Some business owners “borrow” from payroll tax deposits when cash flow gets tight, hoping for a turnaround. But this is a dangerous gamble. Payroll taxes aren’t optional—they’re trust fund taxes. Failing to deposit them is viewed as theft by the IRS, and the consequences are severe.
The Danger of Skipping Payroll Taxes
If payroll tax deposits aren’t made, penalties and interest escalate quickly. The IRS can seize assets, levy bank accounts, and even shut down your business. Worse, they can hold you personally liable through the Trust Fund Recovery Penalty, putting your personal finances—bank accounts, home, and future income—on the line. Bankruptcy won’t erase trust fund debt, leaving you struggling long after your business is gone.

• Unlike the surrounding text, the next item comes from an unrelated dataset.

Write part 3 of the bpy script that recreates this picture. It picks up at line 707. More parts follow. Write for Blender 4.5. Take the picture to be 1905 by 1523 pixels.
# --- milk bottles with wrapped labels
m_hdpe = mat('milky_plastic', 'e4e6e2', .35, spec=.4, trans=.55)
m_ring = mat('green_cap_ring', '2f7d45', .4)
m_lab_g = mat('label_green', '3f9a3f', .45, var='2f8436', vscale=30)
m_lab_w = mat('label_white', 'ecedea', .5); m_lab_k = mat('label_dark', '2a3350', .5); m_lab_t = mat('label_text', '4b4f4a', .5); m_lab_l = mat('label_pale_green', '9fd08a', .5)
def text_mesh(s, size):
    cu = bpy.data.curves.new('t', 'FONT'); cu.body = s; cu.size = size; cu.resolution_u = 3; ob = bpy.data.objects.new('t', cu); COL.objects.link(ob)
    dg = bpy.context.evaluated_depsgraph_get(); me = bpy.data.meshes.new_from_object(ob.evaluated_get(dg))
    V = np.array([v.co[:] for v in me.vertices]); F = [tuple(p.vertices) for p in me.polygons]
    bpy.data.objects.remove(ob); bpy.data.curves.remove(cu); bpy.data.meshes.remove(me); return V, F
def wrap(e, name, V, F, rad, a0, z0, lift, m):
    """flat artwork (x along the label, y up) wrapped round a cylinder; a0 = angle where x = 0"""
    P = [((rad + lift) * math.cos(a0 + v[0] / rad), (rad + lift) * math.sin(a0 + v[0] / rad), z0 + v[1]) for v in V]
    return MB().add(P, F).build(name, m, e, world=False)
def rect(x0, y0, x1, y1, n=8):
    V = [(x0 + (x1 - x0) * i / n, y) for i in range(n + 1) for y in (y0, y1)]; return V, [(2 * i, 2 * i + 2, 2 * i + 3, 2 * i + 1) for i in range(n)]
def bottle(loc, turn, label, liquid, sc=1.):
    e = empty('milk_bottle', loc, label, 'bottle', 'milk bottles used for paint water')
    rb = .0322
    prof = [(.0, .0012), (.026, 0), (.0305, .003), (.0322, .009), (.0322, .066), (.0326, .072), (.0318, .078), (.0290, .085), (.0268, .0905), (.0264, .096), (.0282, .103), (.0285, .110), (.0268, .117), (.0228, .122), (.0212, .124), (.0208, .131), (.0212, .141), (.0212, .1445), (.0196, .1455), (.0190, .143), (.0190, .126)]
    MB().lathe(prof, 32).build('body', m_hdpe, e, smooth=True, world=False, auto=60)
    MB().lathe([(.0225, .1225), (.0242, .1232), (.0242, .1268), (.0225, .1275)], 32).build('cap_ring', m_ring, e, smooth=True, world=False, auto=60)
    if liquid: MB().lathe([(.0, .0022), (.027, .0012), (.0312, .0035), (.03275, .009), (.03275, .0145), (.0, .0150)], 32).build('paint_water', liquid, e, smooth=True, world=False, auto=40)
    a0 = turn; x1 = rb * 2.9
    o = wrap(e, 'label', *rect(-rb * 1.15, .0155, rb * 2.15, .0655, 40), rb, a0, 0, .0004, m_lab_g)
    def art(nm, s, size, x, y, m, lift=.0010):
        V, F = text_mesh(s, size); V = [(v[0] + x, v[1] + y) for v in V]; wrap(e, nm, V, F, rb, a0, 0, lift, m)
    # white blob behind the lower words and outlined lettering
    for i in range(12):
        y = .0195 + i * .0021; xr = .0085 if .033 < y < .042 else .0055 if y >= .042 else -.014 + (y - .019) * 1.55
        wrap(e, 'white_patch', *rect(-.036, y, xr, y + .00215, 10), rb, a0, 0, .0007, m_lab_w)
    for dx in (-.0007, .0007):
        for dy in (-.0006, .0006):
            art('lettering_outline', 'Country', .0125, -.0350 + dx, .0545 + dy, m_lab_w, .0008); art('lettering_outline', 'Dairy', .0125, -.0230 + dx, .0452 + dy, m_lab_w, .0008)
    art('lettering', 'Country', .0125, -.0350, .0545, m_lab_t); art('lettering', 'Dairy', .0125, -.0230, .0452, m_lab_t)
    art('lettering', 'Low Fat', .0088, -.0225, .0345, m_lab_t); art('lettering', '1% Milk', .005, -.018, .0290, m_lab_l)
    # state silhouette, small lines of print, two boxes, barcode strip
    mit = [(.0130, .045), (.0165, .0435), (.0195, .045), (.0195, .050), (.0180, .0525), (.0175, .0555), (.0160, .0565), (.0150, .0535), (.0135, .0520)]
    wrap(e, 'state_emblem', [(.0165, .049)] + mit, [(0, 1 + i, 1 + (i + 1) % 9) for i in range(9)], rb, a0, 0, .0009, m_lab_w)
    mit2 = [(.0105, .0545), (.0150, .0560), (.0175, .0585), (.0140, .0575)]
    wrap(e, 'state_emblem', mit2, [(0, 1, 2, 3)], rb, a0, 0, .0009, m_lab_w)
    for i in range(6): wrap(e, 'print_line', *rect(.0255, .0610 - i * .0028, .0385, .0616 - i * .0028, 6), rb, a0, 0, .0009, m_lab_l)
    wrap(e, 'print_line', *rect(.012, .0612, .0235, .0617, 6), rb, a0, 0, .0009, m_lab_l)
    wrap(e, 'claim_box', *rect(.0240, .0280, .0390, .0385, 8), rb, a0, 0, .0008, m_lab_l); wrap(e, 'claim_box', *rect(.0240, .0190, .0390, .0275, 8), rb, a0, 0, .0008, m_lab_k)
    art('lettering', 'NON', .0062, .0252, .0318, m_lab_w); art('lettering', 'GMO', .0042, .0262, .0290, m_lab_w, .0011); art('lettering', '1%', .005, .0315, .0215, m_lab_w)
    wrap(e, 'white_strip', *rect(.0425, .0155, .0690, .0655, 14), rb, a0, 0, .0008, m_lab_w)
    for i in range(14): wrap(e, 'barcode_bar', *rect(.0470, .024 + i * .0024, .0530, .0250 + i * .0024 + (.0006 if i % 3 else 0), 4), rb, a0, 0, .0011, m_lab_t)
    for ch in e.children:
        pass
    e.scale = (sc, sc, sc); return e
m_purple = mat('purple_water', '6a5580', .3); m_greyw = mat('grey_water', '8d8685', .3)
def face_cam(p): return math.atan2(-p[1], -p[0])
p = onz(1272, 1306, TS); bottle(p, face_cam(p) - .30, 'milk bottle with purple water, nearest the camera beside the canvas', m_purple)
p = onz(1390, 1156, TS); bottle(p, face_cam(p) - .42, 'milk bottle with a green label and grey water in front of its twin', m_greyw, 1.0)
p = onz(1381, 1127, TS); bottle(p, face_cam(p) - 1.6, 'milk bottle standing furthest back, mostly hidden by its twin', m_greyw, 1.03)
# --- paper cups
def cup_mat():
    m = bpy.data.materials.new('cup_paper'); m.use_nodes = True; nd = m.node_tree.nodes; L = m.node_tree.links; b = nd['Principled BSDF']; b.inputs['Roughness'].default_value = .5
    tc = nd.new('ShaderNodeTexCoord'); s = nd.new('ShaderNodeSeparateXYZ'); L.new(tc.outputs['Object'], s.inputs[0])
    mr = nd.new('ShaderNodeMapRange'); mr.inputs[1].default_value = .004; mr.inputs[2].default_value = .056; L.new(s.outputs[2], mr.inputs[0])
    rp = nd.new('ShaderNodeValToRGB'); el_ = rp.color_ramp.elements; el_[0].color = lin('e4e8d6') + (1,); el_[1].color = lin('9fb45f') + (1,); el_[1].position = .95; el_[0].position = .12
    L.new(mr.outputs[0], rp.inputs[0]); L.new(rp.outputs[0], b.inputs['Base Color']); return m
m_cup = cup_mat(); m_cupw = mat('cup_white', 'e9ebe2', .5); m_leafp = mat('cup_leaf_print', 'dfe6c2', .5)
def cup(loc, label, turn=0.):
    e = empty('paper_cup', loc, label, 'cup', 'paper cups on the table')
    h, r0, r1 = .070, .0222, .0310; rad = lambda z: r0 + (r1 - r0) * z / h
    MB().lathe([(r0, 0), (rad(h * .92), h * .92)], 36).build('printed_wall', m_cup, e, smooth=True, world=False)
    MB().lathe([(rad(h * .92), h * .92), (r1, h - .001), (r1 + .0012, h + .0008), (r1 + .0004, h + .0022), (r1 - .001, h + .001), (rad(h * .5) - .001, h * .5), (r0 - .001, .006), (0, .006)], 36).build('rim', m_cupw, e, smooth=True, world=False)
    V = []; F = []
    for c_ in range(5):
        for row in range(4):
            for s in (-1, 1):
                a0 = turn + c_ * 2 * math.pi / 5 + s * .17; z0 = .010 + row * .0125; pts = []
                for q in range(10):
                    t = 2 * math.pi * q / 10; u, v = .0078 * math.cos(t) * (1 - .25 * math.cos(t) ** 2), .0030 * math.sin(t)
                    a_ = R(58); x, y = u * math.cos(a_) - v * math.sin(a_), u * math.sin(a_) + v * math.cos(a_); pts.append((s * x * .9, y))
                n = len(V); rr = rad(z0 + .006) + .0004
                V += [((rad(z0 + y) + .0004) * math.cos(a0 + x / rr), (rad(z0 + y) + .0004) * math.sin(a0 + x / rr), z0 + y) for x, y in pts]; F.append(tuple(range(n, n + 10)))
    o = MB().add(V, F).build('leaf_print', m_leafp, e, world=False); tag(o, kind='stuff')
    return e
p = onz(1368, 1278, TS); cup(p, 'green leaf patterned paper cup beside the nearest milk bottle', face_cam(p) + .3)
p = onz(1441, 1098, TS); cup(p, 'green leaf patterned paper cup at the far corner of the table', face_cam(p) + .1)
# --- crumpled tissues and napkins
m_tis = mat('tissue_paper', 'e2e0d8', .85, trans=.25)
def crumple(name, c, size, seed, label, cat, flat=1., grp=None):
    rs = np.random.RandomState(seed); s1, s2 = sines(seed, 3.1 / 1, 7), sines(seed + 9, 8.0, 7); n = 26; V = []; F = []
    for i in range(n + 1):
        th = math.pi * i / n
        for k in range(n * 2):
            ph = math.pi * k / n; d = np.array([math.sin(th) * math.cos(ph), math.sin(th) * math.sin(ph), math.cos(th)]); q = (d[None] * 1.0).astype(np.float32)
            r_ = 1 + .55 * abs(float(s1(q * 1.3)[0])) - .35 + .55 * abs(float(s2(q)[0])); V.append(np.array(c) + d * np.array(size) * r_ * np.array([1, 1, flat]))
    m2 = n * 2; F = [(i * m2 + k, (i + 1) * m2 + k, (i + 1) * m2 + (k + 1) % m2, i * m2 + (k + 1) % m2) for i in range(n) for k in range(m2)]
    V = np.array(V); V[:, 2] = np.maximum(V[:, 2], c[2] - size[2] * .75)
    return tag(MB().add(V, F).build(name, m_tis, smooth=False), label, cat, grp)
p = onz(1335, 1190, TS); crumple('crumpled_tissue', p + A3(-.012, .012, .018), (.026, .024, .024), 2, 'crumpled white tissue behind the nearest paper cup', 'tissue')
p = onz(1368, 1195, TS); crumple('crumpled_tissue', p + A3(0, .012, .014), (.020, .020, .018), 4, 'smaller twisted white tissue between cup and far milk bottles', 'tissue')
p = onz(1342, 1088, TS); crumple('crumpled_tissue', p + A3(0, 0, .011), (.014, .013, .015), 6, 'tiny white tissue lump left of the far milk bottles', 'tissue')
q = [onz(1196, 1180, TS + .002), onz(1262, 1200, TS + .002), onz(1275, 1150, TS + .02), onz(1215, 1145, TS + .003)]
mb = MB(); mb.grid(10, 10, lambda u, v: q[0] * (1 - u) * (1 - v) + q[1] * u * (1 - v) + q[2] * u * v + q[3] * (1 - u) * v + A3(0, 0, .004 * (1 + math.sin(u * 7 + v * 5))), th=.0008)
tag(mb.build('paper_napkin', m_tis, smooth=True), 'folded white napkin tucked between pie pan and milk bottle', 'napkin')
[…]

The Real Problem: Profitability
Most payroll tax issues stem from poor profitability, not neglect. When profits are tight, owners often prioritize other bills, hoping for better times. But hope isn’t a strategy. Addressing profitability is the only way to ensure payroll taxes are paid on time.
How to Fix the Problem
- Understand Your Finances
Review your cash flow, cut unnecessary expenses, and find operational efficiencies. - Increase Revenue
Focus on upselling, marketing, and exploring new markets to improve sales. - Seek Professional Advice
Work with a financial advisor or accountant to create a plan to stabilize your business and prioritize taxes. - Contact the IRS
Contact the IRS for options like Installment Agreements or Offers in Compromise if you’re behind.
Don’t Let Payroll Taxes Close Your Doors
Payroll tax debt can destroy your business and haunt you personally. Prioritize profitability, take control of your finances, and act now to prevent the IRS from taking drastic action. With the right steps, you can solve payroll tax issues for good and secure your business’s future.